Henry R. Luce: A Political Portrait of the Man Who Created the American Century

For anyone who likes political gossip, intrigue and manipulation; for anyone who is interested in the history of journalism and the mass media; for any student of American foreign policy; for anyone who enjoys reading about World War II, this is a fabulous book. Herzstein a history professor at the University of South Carolina, has done a job that a team of researchers at Time would envy. His findings, deft writing style and considerable skill as a storyteller combine to produce a book that is wonderful fun if you liked Luce and hated F.D.R.

Henry Luce, born in China the son of a missionary, had a mission summed up in his famous prediction/proclamation/description of the American Century. He wanted the United States to emerge from World War II strong enough to spread Christianity and American capitalism and democracy around the world. He was a practical businessman, founder of three great magazines and the ultimate do-gooder. His dream did not come true, and by the 1950s he regretted the phrase.

As one who molded foreign policy and as a reformer he nevertheless had an impact.
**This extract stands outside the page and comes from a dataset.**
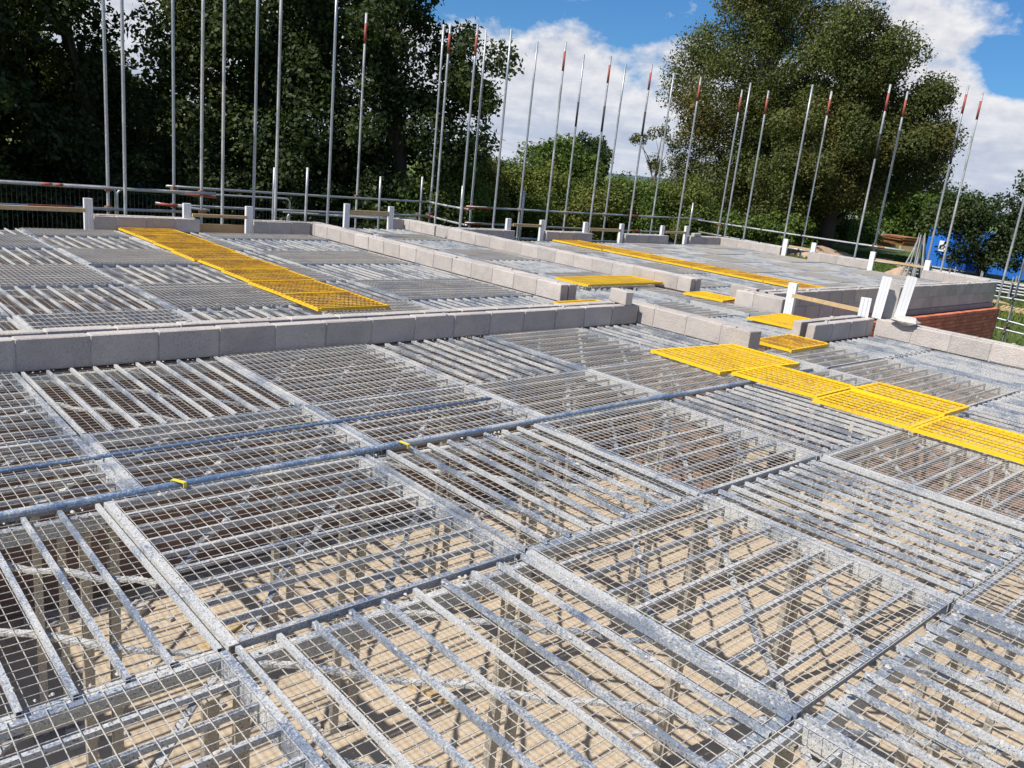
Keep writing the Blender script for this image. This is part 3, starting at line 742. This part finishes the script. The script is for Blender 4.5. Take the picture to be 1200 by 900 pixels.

Herzstein points out that in 1950 the American people embraced policies, supported through the years by Time, Inc. that would have seemed outlandish to them ten years earlier, and that therefore Luce could take some pride in partisan support for a huge, permanent military establishment; for seemingly eternal alliances in Europe and Asia; for global intervention in the affairs of far-off peoples; for the dispatch of foreign aid to developing countries; and for the export of food to a myriad of hungry nations. The title is misleading. This is not a biography, nor a full-fledged portrait of Luce in politics, and Luce did not create the American Century, he just named it. The book is about the war between F.D.R. and Luce. They had titanic clashes, sometimes over trivial things, sometimes over the most fundamental policies.

Before Pearl Harbor, Luce was pushing Roosevelt to get into the war; during the war, Luce was pushing Roosevelt to do more for China. There were many other issues that divided them. In most cases, Herzstein is on Luce's side. He almost gives the impression that Luce was barely able to win the war because of F.D.R.'s interference. Then he catches himself and reminds the reader that while Time, Life and Fortune obviously played a major role in the formation of public opinion, they were hardly running the country.

Herzstein goes into great detail about F.D.R.s refusal to allow Luce to go to China during the war. F.D.R.'s motives were petty but the consequences, Herzstein speculates, were massive. Because reporter Theodore White did not have the chance to show Luce around Chiang's China so that he could see the rot and corruption for himself, Luce remained wedded to Chiang as China's only hope. Because of Luce's misperception of Chiang, he clung to policies toward China that were inappropriate to the situation and culminated in disaster. For Luce there could be no American Century without a free China. Indeed, Herzstein notes that Luce's commitments, in order of importance to him, were Christianity, the American mission to the world, China, journalism and the Republican Party.